Theme
Back in 1949, and thus only one year after the 1948 Universal Declaration of Human Rights, the four Geneva Conventions were adopted, providing a strong signal for the New World Order created after 1945 with the United Nations. The UN not only combined as its goals the maintenance of peace and security and the protection of human rights, but also realistically recognized that succeeding generations had not yet been saved from the scourge of war.
It is against this background that the international humanitarian law („IHL“) and international human rights law („IHRL“) have continued to coexist as two distinct, but interrelated fields of international law ever since. Yet, both of these closely interrelated areas face new and indeed interwoven challenges, unforeseeable at the time of their adoption, and they accordingly need continuous adjustment to these challenges. The fundamentally changed character of armed conflicts since the adoption of the Geneva Convention and their Additional Protocols implies and requires an ongoing review of the interpretation and implementation of IHL. What is more, however, is that the relevance of IHRL has been continuously growing over the last 70 years, in particular as far as its impact on the interpretation and application of IHL, and vice versa, is concerned. Hence, the time has come for stocktaking.

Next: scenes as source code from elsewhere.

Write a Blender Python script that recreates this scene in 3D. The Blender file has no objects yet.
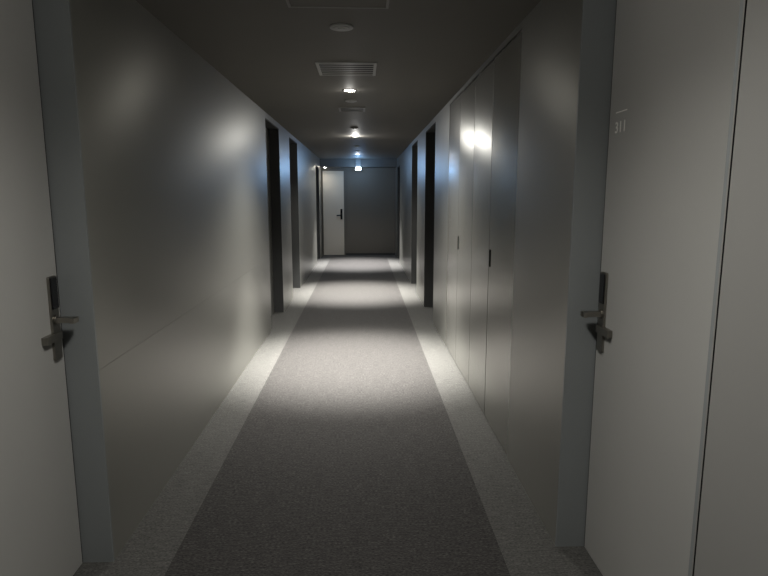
import bpy, bmesh, math
from mathutils import Vector, Matrix

S = bpy.context.scene
WL, WR, H, HEAD, END = -1.03, 0.815, 2.36, 2.30, 14.6
CX = -0.108
BACK = -3.0
REC = 0.12

# ---------------------------------------------------------------- materials
def mat(name, col, rough=0.5, metal=0.0, spec=0.5, noise=None, bump=None, emit=None, es=0, aniso=0):
    m = bpy.data.materials.new(name); m.use_nodes = True
    nt = m.node_tree; b = nt.nodes["Principled BSDF"]
    b.inputs["Base Color"].default_value = (*col, 1)
    b.inputs["Roughness"].default_value = rough
    b.inputs["Metallic"].default_value = metal
    b.inputs["Specular IOR Level"].default_value = spec
    geo = nt.nodes.new("ShaderNodeNewGeometry")
    if aniso:
        b.inputs["Anisotropic"].default_value = aniso
        cb = nt.nodes.new("ShaderNodeCombineXYZ"); cb.inputs[0].default_value = 0.01
        cb.inputs[1].default_value = 0.0; cb.inputs[2].default_value = 1.0
        nt.links.new(cb.outputs[0], b.inputs["Tangent"])
    if noise:
        sc, amt = noise
        n = nt.nodes.new("ShaderNodeTexNoise"); n.inputs["Scale"].default_value = sc
        n.inputs["Detail"].default_value = 4
        nt.links.new(geo.outputs["Position"], n.inputs["Vector"])
        r = nt.nodes.new("ShaderNodeMapRange")
        r.inputs["To Min"].default_value = 1 - amt; r.inputs["To Max"].default_value = 1 + amt
        nt.links.new(n.outputs["Fac"], r.inputs["Value"])
        mx = nt.nodes.new("ShaderNodeVectorMath"); mx.operation = 'SCALE'
        mx.inputs[0].default_value = col
        nt.links.new(r.outputs["Result"], mx.inputs["Scale"])
        nt.links.new(mx.outputs["Vector"], b.inputs["Base Color"])
    if bump:
        sc, st, dist = bump
        n = nt.nodes.new("ShaderNodeTexNoise"); n.inputs["Scale"].default_value = sc
        n.inputs["Detail"].default_value = 3
        nt.links.new(geo.outputs["Position"], n.inputs["Vector"])
        bp = nt.nodes.new("ShaderNodeBump"); bp.inputs["Strength"].default_value = st
        bp.inputs["Distance"].default_value = dist
        nt.links.new(n.outputs["Fac"], bp.inputs["Height"])
        nt.links.new(bp.outputs["Normal"], b.inputs["Normal"])
    if emit:
        b.inputs["Emission Color"].default_value = (*emit, 1)
        b.inputs["Emission Strength"].default_value = es
    return m

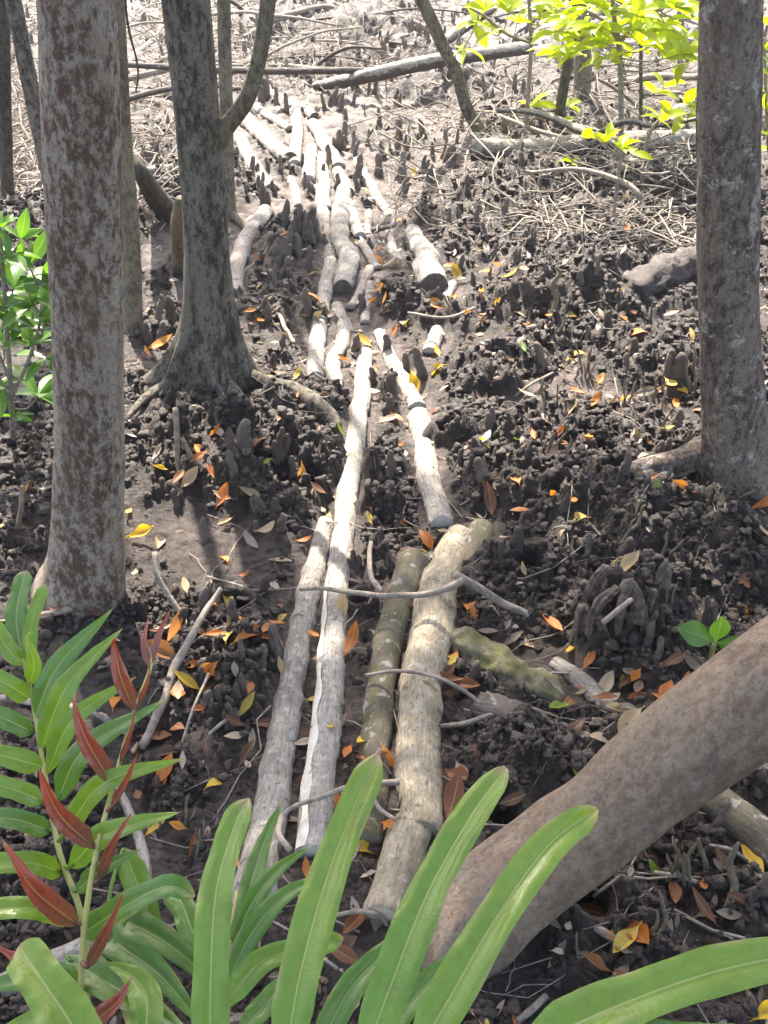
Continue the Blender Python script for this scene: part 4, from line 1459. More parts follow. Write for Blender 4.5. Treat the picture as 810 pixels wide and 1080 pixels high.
# ------------------------------------------------------------------ the ferns in front
def blade(root_part, pts, wpx, mat, origin, tilt=0.35, shape='strap', twist=0.0, fold=0.24, n=34, seed=0):
    """pts: (px, py, depth) along the midrib"""
    P = [at(*p) for p in pts]
    Q, _ = resample(P, 0.006)
    L = np.concatenate([[0], np.cumsum(np.linalg.norm(np.diff(Q, axis=0), axis=1))])
    s = np.linspace(0, L[-1], n)
    Q = np.stack([np.interp(s, L, Q[:, k]) for k in range(3)], 1)
    u = s / L[-1]
    if shape == 'strap':
        prof = np.minimum(1, (u / 0.16 + 0.06) ** 0.6) * np.minimum(1, np.maximum(0.0, (1 - u) / 0.085)) ** 0.5
        prof *= (1 + 0.04 * np.sin(u * 15 + seed)) * (1.04 - 0.26 * u ** 2)
        nick = 0.72 + 0.28 * np.abs(np.sin(u[-4:] * 40 + seed))
        prof[-1] = 0.12
    elif shape == 'lance':
        prof = np.minimum(1, (u / 0.2 + 0.06) ** 0.7) * np.clip((1 - u) / 0.55, 0.02, 1) ** 0.75
    else:
        prof = np.maximum(0.02, np.minimum(1, (u / 0.25 + 0.05)) * np.clip((1 - u) / 0.8, 0, 1) ** 0.8)
    T = np.gradient(Q, axis=0)
    T /= np.linalg.norm(T, axis=1)[:, None]
    view = CAMP - Q
    view /= np.linalg.norm(view, axis=1)[:, None]
    nh = view * (1 - tilt) + np.array([0, 0, 1.0]) * tilt
    dmean = np.array([depth_of(q) for q in Q]).mean()
    W = wpx * dmean / FPX
    m = 9
    t = np.linspace(-1, 1, m)
    V = np.zeros((n, m, 3))
    for i in range(n):
        B = np.cross(nh[i], T[i])
        B /= np.linalg.norm(B)
        Nn = np.cross(T[i], B)
        a = twist * (u[i] - 0.4)
        B2 = B * math.cos(a) + Nn * math.sin(a)
        N2 = np.cross(T[i], B2)
        if N2 @ view[i] < 0:
            N2 = -N2
        hw = W * 0.5 * prof[i]
        wav = 0.05 * W * math.sin(u[i] * 17 + seed) + 0.03 * W * math.sin(u[i] * 41 + seed * 2)
        for j in range(m):
            z = abs(t[j]) * hw * fold * 2.3 - (abs(t[j]) ** 3) * hw * fold * 1.3 + wav * t[j] ** 2 * (1 if t[j] > 0 else -0.7)
            V[i, j] = Q[i] + B2 * t[j] * hw + N2 * z
    idx = np.arange(n * m).reshape(n, m)
    f = np.stack([idx[:-1, :-1], idx[1:, :-1], idx[1:, 1:], idx[:-1, 1:]], -1).reshape(-1, 4)
    U, Vv = np.meshgrid((t + 1) / 2, s)
    uv = np.stack([U, Vv], -1).reshape(-1, 2)
    mb = MB()
    rgb = np.random.default_rng(int(seed * 10) + 3)
    ed = smooth(0.935, 1.0, Vv / L[-1] + 0.05 * noise2(U * 6 + seed * 3, Vv * 60, 5)) + 0.6 * smooth(0.93, 1.0, np.abs(U * 2 - 1)) * smooth(0.15, 0.5, noise2(Vv * 18 + seed, U * 2, 9))
    tint = np.stack([np.clip(ed, 0, 1), Vv / L[-1], np.full_like(U, rgb.random())], -1).reshape(-1, 3)
    mb.add(V.reshape(-1, 3), f, uv[f], None, None, tint)
    R = RACHIS.get(root_part.name)
    if R is not None:
        # the leaf stalk down to the frond's stem
        k = int(np.argmin(np.linalg.norm(R - Q[0], axis=1)))
        gap = float(np.linalg.norm(R[k] - Q[0]))
        if gap > 0.006:
            k = max(0, k - int(gap * 0.5 / 0.012))
            S, _ = resample([R[k], (R[k] + Q[0]) / 2 - T[0] * gap * 0.12, Q[0], Q[2]], 0.01)
            add_tube(mb, S, np.linspace(0.0032, 0.0018, len(S)), 6, col=(0, 0, 0.9))
    return mb.build('leaflet', mat, root_part, origin=origin)


RACHIS = {}


def frond(plant, origin, pts, w0, w1, mat=None):
    P = [at(*p) if len(p) == 3 else np.array(p[:3], float) for p in pts]
    Q, _ = resample(P, 0.012)
    mb = MB()
    add_tube(mb, Q, np.linspace(w0, w1, len(Q)), 10, lobed(pts[0][0] * 0.1, 0.04, 0.02), dome=0.4)
    o = mb.build('frond', mat or M['stipe'], plant, origin=origin)
    RACHIS[o.name] = Q
    return o


def plant(name, label, base):
    o = bpy.data.objects.new(name, None)
    COL.objects.link(o)
    o.location = Vector(base)
    tag(o, label, 'fern')
    return o


# fern with the long feathered frond and the young red one, left
bA = np.array([-0.34, 0.62, float(ground(-0.34, 0.62))])
fA = plant('leather_fern', 'fern with a feathered green frond and a young red frond, lower left', bA)
baseA = [(*bA, 0), ]
gA = frond(fA, bA, [tuple(bA) + (0,), (95, 1110, 1.22), (88, 977, 1.22), (63, 900, 1.24), (47, 815, 1.27), (32, 727, 1.30), (23, 694, 1.31), (-4, 650, 1.32)], 0.0062, 0.002)
GA = [
    ([(24, 694, 1.31), (17, 650, 1.33), (27, 602, 1.36)], 22, 'strap'), ([(31, 716, 1.31), (33, 660, 1.32), (47, 616, 1.34)], 15, 'strap'),
    ([(31, 722, 1.30), (36, 700, 1.28), (28, 672, 1.27), (34, 668, 1.27)], 16, 'lance'),
    ([(37, 756, 1.29), (62, 702, 1.28), (118, 643, 1.30)], 24, 'lance'), ([(43, 790, 1.28), (72, 722, 1.26), (130, 662, 1.28)], 25, 'lance'),
    ([(50, 815, 1.27), (78, 758, 1.25), (143, 714, 1.26)], 22, 'lance'), ([(60, 845, 1.25), (90, 790, 1.23), (176, 738, 1.24)], 26, 'lance'),
    ([(68, 880, 1.24), (110, 826, 1.2), (194, 800, 1.2)], 25, 'lance'), ([(74, 915, 1.23), (112, 880, 1.19), (192, 856, 1.18)], 27, 'lance'),
    ([(80, 940, 1.22), (110, 915, 1.18), (150, 895, 1.17)], 20, 'lance'),
    ([(25, 700, 1.31), (8, 684, 1.3), (-18, 640, 1.3)], 18, 'strap'), ([(30, 736, 1.30), (8, 722, 1.28), (-30, 705, 1.27)], 22, 'strap'),
    ([(34, 772, 1.29), (5, 758, 1.27), (-30, 742, 1.27)], 22, 'strap'), ([(44, 808, 1.27), (5, 798, 1.25), (-35, 790, 1.24)], 24, 'strap'),
    ([(45, 845, 1.26), (12, 832, 1.24), (-35, 822, 1.23)], 22, 'strap'), ([(52, 876, 1.25), (15, 864, 1.22), (-35, 862, 1.2)], 22, 'strap'),
    ([(64, 920, 1.24), (30, 910, 1.2), (-30, 912, 1.19)], 24, 'strap'), ([(80, 968, 1.22), (30, 958, 1.17), (-35, 962, 1.16)], 25, 'strap'),
    ([(88, 985, 1.21), (125, 960, 1.15), (175, 935, 1.13), (205, 945, 1.14)], 28, 'strap'),
]
for i, (pts, w, sh) in enumerate(GA):
    blade(gA, pts, w, M['fern'] if i % 3 else M['fern_dark'], bA, tilt=0.3, shape=sh, twist=0.5 if i % 2 else -0.4, seed=i * 1.7)
gR = frond(fA, bA, [tuple(bA) + (0,), (78, 1120, 1.17), (85, 1043, 1.16), (90, 970, 1.17), (103, 893, 1.19), (125, 808, 1.22), (142, 750, 1.24), (157, 710, 1.25), (162, 690, 1.26)], 0.0062, 0.0022)
GR = [
    ([(158, 706, 1.25), (152, 680, 1.25), (157, 650, 1.27)], 12), ([(161, 700, 1.25), (168, 668, 1.26), (180, 642, 1.28)], 12),
    ([(141, 748, 1.24), (128, 716, 1.22), (121, 678, 1.21), (126, 676, 1.2)], 22), ([(145, 745, 1.24), (155, 720, 1.22), (158, 696, 1.22)], 9),
    ([(118, 826, 1.21), (92, 782, 1.18), (79, 742, 1.17), (79, 732, 1.17)], 26), ([(126, 808, 1.22), (138, 770, 1.2), (143, 740, 1.2)], 9),
    ([(100, 895, 1.19), (62, 858, 1.15), (40, 806, 1.13)], 28), ([(117, 852, 1.2), (132, 825, 1.18), (146, 792, 1.17)], 13),
    ([(104, 928, 1.18), (120, 890, 1.15), (141, 855, 1.14)], 15), ([(82, 975, 1.17), (35, 938, 1.12), (2, 886, 1.10)], 32),
    ([(92, 1020, 1.15), (112, 985, 1.12), (132, 940, 1.11)], 17), ([(86, 1046, 1.15), (30, 1020, 1.1), (-20, 990, 1.09)], 26), ([(96, 1080, 1.12), (125, 1056, 1.10), (140, 1030, 1.10)], 24),
]
for i, (pts, w) in enumerate(GR):
    blade(gR, pts, w * 0.78, M['fern_red'], bA, tilt=0.25, shape='lance' if w > 14 else 'point', twist=1.5 if i % 2 else -1.2, fold=0.5, seed=i * 2.3)

# fern with the broad blades, bottom middle
bB = np.array([0.02, 0.42, float(ground(0.02, 0.42))])
fB = plant('leather_fern', 'fern with broad upright strap blades at the bottom middle', bB)
FB = [
    ([(222, 1120, 1.00), (222, 1040, 1.02), (228, 940, 1.07), (248, 870, 1.12), (262, 842, 1.14)], 37, 'fern'),
    ([(300, 1125, 0.96), (316, 1030, 0.99), (345, 925, 1.05), (378, 840, 1.11), (398, 796, 1.14)], 42, 'fern'),
    ([(380, 1125, 0.95), (412, 1040, 0.97), (452, 940, 1.02), (500, 856, 1.08), (534, 810, 1.12)], 42, 'fern'),
    ([(430, 1125, 0.94), (470, 1060, 0.95), (522, 970, 0.99), (580, 890, 1.05), (630, 854, 1.09)], 43, 'fern'),
    ([(270, 990, 1.2), (262, 950, 1.22), (278, 890, 1.26), (298, 845, 1.28)], 24, 'fern_dark'),
    ([(245, 1010, 1.2), (262, 960, 1.2), (290, 920, 1.22), (328, 892, 1.24)], 22, 'fern_dark'),
    ([(240, 1035, 1.17), (265, 985, 1.18), (300, 945, 1.19), (352, 920, 1.2)], 24, 'fern_dark'),
    ([(238, 1060, 1.14), (275, 1015, 1.14), (320, 1000, 1.15), (362, 990, 1.17)], 26, 'fern'),
    ([(330, 1120, 1.08), (365, 1050, 1.1), (400, 1010, 1.12), (452, 960, 1.14)], 30, 'fern_dark'),
    ([(400, 1110, 1.06), (430, 1060, 1.08), (470, 1020, 1.1), (528, 985, 1.12)], 26, 'fern_dark'),
    ([(250, 1090, 1.08), (280, 1060, 1.1), (300, 1040, 1.1), (345, 1010, 1.12)], 24, 'fern_dark'),
    ([(225, 1000, 1.2), (205, 985, 1.2), (190, 950, 1.22), (172, 932, 1.24)], 28, 'fern_dark'),
]
stB = frond(fB, bB, [tuple(bB) + (0,), (250, 1180, 1.10), (240, 1070, 1.15), (243, 990, 1.2), (250, 940, 1.24)], 0.006, 0.002)
stB2 = frond(fB, bB, [tuple(bB) + (0,), (330, 1260, 0.92), (375, 1160, 0.93), (430, 1122, 0.94)], 0.007, 0.004)
for i, (pts, w, mk) in enumerate(FB):
    blade(stB2 if i in (0, 1, 2, 3, 8, 9) else stB, pts, w, M[mk], bB, tilt=0.3, shape='strap' if mk == 'fern' else 'lance', twist=0.45 if i % 2 else -0.35, seed=i * 1.3, n=44, fold=0.3)

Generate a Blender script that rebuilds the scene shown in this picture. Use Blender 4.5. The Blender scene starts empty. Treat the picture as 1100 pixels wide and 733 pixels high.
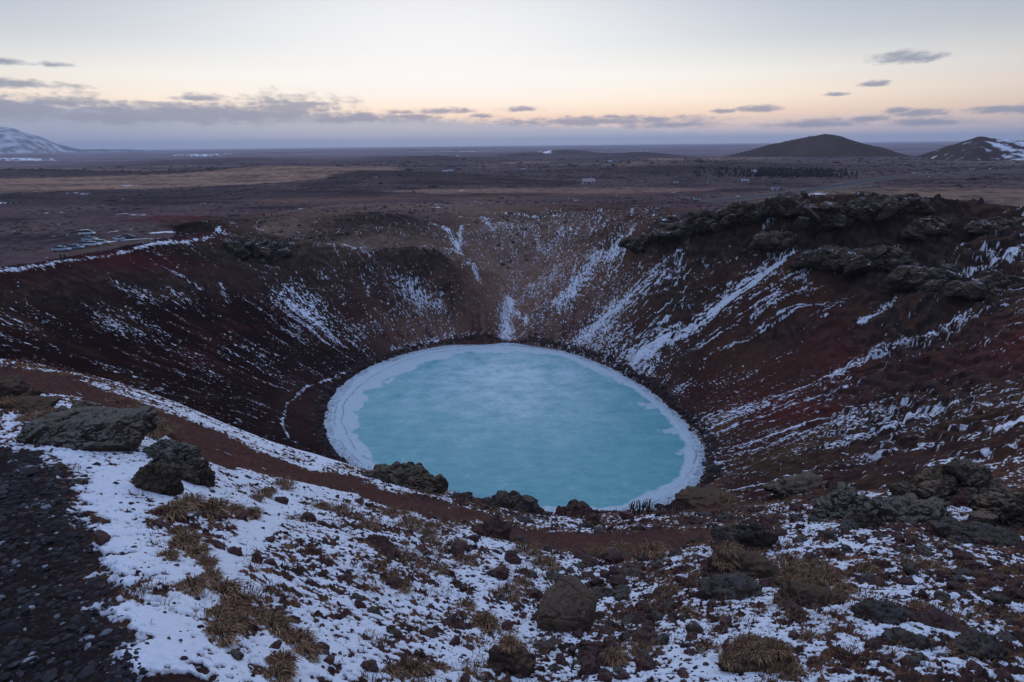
import bpy, math, random
import numpy as np
from mathutils import Matrix
random.seed(7)
rng = np.random.default_rng(11)
scene = bpy.context.scene
R = math.radians

# ------------------------------------------------------------------ camera
CAMZ = 62.0
FX = 655.0
PITCH, ROLL = R(17.83), R(-0.6)
def rotm():
    a = math.pi/2 - PITCH
    rx = np.array([[1,0,0],[0,math.cos(a),-math.sin(a)],[0,math.sin(a),math.cos(a)]])
    c, s = math.cos(ROLL), math.sin(ROLL)
    rz = np.array([[c,-s,0],[s,c,0],[0,0,1]])
    return rx @ rz
RM = rotm()
cam_d = bpy.data.cameras.new("camera"); cam = bpy.data.objects.new("camera", cam_d)
scene.collection.objects.link(cam)
m4 = Matrix([list(RM[i])+[0] for i in range(3)]+[[0,0,0,1]]); m4.translation = (0,0,CAMZ)
cam.matrix_world = m4
cam_d.sensor_width = 36; cam_d.lens = FX/1100*36
cam_d.clip_start = 0.05; cam_d.clip_end = 90000
scene.camera = cam
scene.view_settings.view_transform = 'Standard'; scene.view_settings.look = 'None'
scene.view_settings.exposure = 0.0; scene.view_settings.gamma = 1.0
scene.cycles.use_denoising = True
scene.cycles.max_bounces = 5; scene.cycles.diffuse_bounces = 2; scene.cycles.glossy_bounces = 2
scene.cycles.volume_bounces = 1; scene.cycles.transparent_max_bounces = 4

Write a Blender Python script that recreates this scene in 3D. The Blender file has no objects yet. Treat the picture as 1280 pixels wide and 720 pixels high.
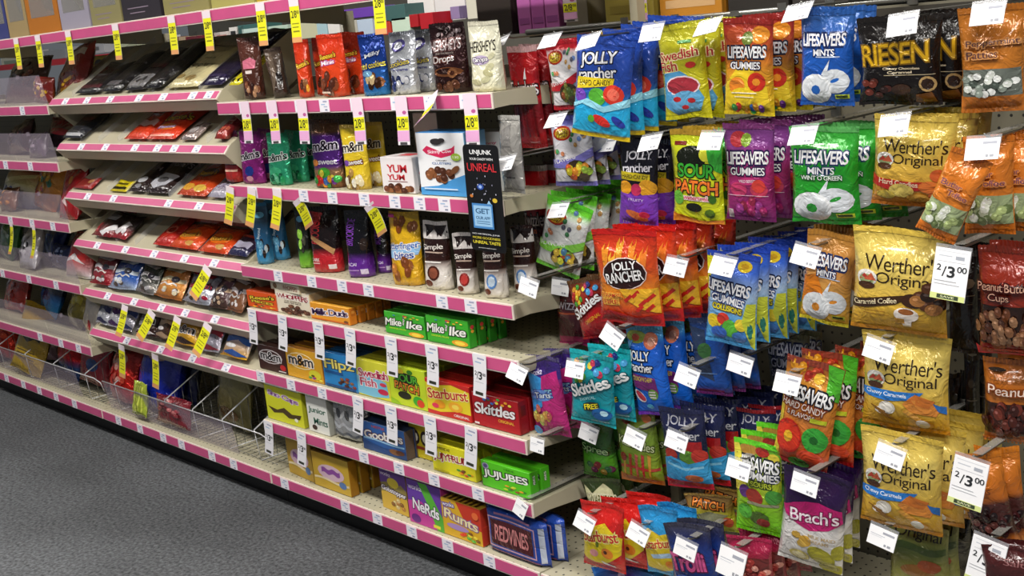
import bpy, bmesh, math, random
from mathutils import Vector, Matrix, noise, geometry

# ------------------------------------------------------------------ camera, world, lights, exposure
F_PX = 1500.0
CAM = Vector((2.018, -1.86, 1.45))
YAW, PITCH, ROLL = math.radians(47.4), math.radians(12.5), math.radians(-5.6)
_f = Vector((-math.sin(YAW)*math.cos(PITCH), math.cos(YAW)*math.cos(PITCH), -math.sin(PITCH)))
_r = Vector((math.cos(YAW), math.sin(YAW), 0)); _u = _r.cross(_f)
_c, _s = math.cos(ROLL), math.sin(ROLL)
RIGHT, UP, FWD = _c*_r+_s*_u, -_s*_r+_c*_u, _f
sc = bpy.context.scene
col = sc.collection
cam = bpy.data.objects.new('camera', bpy.data.cameras.new('camera'))
col.objects.link(cam)
cam.data.sensor_width = 36; cam.data.lens = 36*F_PX/1280; cam.data.clip_start = .02
cam.matrix_world = Matrix((( RIGHT.x, UP.x, -FWD.x, CAM.x), (RIGHT.y, UP.y, -FWD.y, CAM.y), (RIGHT.z, UP.z, -FWD.z, CAM.z), (0, 0, 0, 1)))
sc.camera = cam
w = bpy.data.worlds.new('world'); sc.world = w; w.use_nodes = True
w.node_tree.nodes['Background'].inputs[0].default_value = (.85, .92, 1, 1)
w.node_tree.nodes['Background'].inputs[1].default_value = .10
def area(x, y, z, sx, sy, power, rx=0, rz=0, c=(1, .97, .92)):
    d = bpy.data.lights.new('ceiling_or_fill_lamp', 'AREA'); d.shape = 'RECTANGLE'; d.size = sx; d.size_y = sy; d.energy = power; d.color = c
    o = bpy.data.objects.new('ceiling_or_fill_lamp', d); col.objects.link(o); o.location = (x, y, z); o.rotation_euler = (rx, 0, rz)
for i, x in enumerate((-5.0, -2.6, -.2, 2.2)):                      # fluorescent fixtures over the aisle
    area(x, -1.25, 2.93, 1.2, .3, (18, 34, 52, 66)[i])
area(1.9, -2.9, 2.93, 1.2, .3, 50)
area(-3.0, .35, 2.93, 1.2, .3, 14)  # added fill over the shelving, lifts the goods behind the left bays
area(-.9, .35, 2.93, 1.2, .3, 32)  # second added fill, put in to brighten the white boards of the next aisle
sc.view_settings.view_transform = 'Standard'; sc.view_settings.look = 'None'
sc.view_settings.gamma = 1; sc.view_settings.exposure = .3

# ------------------------------------------------------------------ projection helpers (true positions at true depths)
def ray(px, py): return RIGHT*((px-640)/F_PX) - UP*((py-360)/F_PX) + FWD
def aty(px, py, Y):
    d = ray(px, py); return CAM + d*((Y-CAM.y)/d.y)
def xat(px, z, Y):
    k = (px-640)/F_PX; n = RIGHT - FWD*k
    return CAM.x - (n.y*(Y-CAM.y) + n.z*(z-CAM.z))/n.x

# ------------------------------------------------------------------ colours and materials
def lin(h):
    if not isinstance(h, str): return h
    c = [int(h[i:i+2], 16)/255 for i in (0, 2, 4)]
    return tuple((v/12.92 if v <= .04045 else ((v+.055)/1.055)**2.4) for v in c)+(1,)
MATS = {}
def printed(name, rough, bump=0, bscale=60, metal=0, coat=0, spec=.5):
    m = bpy.data.materials.new(name); m.use_nodes = True; nt = m.node_tree; b = nt.nodes['Principled BSDF']
    a = nt.nodes.new('ShaderNodeAttribute'); a.attribute_name = 'Col'
    n = nt.nodes.new('ShaderNodeTexNoise'); n.inputs['Scale'].default_value = bscale; n.inputs['Detail'].default_value = 3
    n.inputs['Distortion'].default_value = 1.5
    tc = nt.nodes.new('ShaderNodeTexCoord'); nt.links.new(tc.outputs['Object'], n.inputs['Vector'])
    nt.links.new(a.outputs['Color'], b.inputs['Base Color'])
    b.inputs['Roughness'].default_value = rough; b.inputs['Metallic'].default_value = metal
    b.inputs['Coat Weight'].default_value = coat; b.inputs['Coat Roughness'].default_value = .12
    b.inputs['Specular IOR Level'].default_value = spec
    if bump:
        bp = nt.nodes.new('ShaderNodeBump'); bp.inputs['Strength'].default_value = bump; bp.inputs['Distance'].default_value = .008
        nt.links.new(n.outputs['Fac'], bp.inputs['Height']); nt.links.new(bp.outputs['Normal'], b.inputs['Normal'])
    MATS[name] = m; return m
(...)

The 2019 Potsdam AHRI Conference did therefore provide AHRI members with an ample opportunity to discuss the relevance of IHRL in times of armed conflict no longer discernible at first sight. For instance, unmanned weapons and cyber warfare are raising fundamental issues of both IHL and IHRL, especially given that the axiomatic distinction between combatants and fighters on the one hand and civilians on the other might be further blurred. It is these manifold other developments that are raising fundamental ethic, legal, and political issues at the borderline between IHL and IHRL, and that require answers apt for the needs of the 21st century.